On Directing Film comes from a series of lectures Mammet gave at Columbia University after directing House of Games. The format is a transcript of Mamet’s lecture with his student’s responses to his questions.
There will be two moments to give you pause reading this book, one in the beginning when you pull out a dictionary to understand what Mammet means by uninflected a word he uses again and again. Another when you wonder if the book should be titled, On Writing for Film. Mamet does have a Pulitzer.
Mamet’s key point is that a movie is a story told in cuts. It should be created by juxtaposing uninflected images which tell the story. By uninflected he means something like unrelated. This is essentially Eisenstein’s theory of montage. Show the audience a series of images that move the story forward; tell the story in the simplest way without narration. There is an entire chapter on this here: David Mamet’s Glengarry Glen Ross: text and performance
For a moment I wondered if this book was really about directing or if it was about writing drama. Really it’s a book about preparing. I think Mamet is very right when he says that being unprepared on set will not cause you to be creative, at the best you can copy something that you know works or do something interesting that may not be right for the story. He says that directing is all done before the cameras and crew show up.
Mamet shows his students how to see a film in manageable units. The largest unit is the film, the smallest is the shot and the unit of most interest to the director is the scene. Each scene should be a tiny drama of its own where the protagonist has a goal to achieve (or not). Then we are to break the scene down into beats and shots. For Mamet preparing this road map from shot to beat to scene to film is directing.

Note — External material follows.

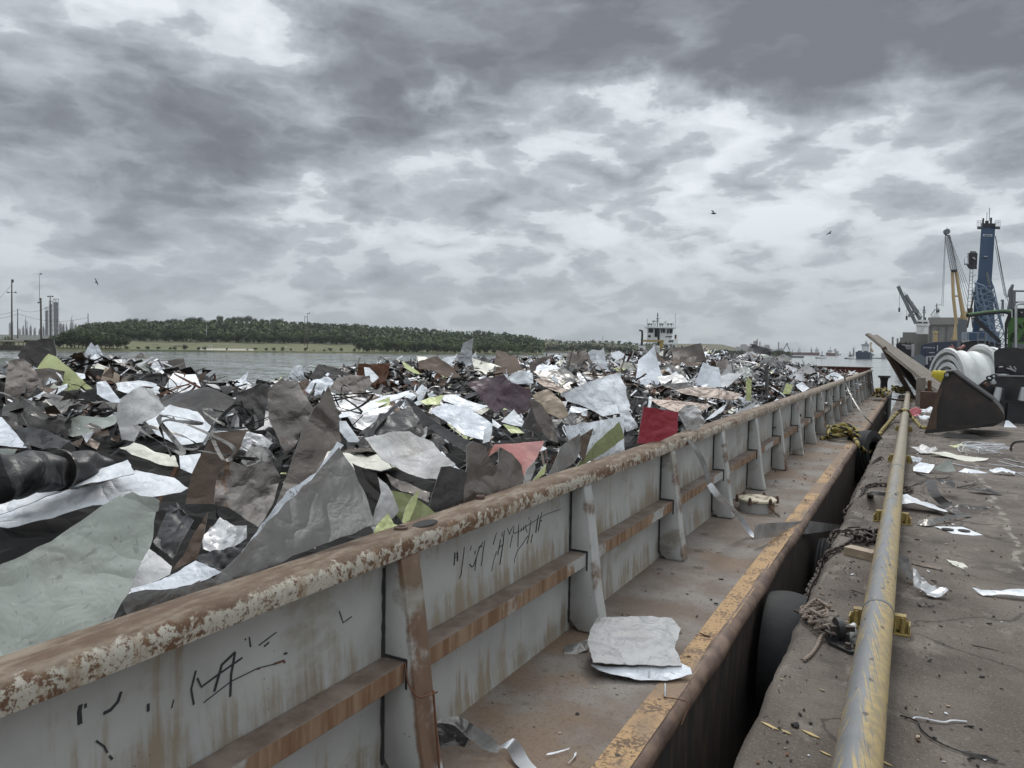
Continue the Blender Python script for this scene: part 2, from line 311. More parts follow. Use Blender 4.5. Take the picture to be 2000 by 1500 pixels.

To better understand this, think of a scene. For example, the scene is “flee from a crime”. The protagonist’s goal is: get away. The beats are: a) get to the car, quickly b) start the car, c) drive away, unnoticed. At this point the shots start to fall into place: Running from a distance, tight shot of feet showing speed, looking over his shoulder, getting to the car, working the key in the lock, starting the car, hands on wheels, foot on pedal, eyes in mirror, tires spinning, car moving through the lot, turning onto the road, disappearing into traffic.
Mamet explains it much more convincingly then I could here, read the book. What you will learn is that this concept of looking at each scenes as a drama told in beats and shots provides a check-sum. An opportunity to see the story very close up (shot by shot) or to pull back to the beats or scenes and make sure that everything contributes to the through-line.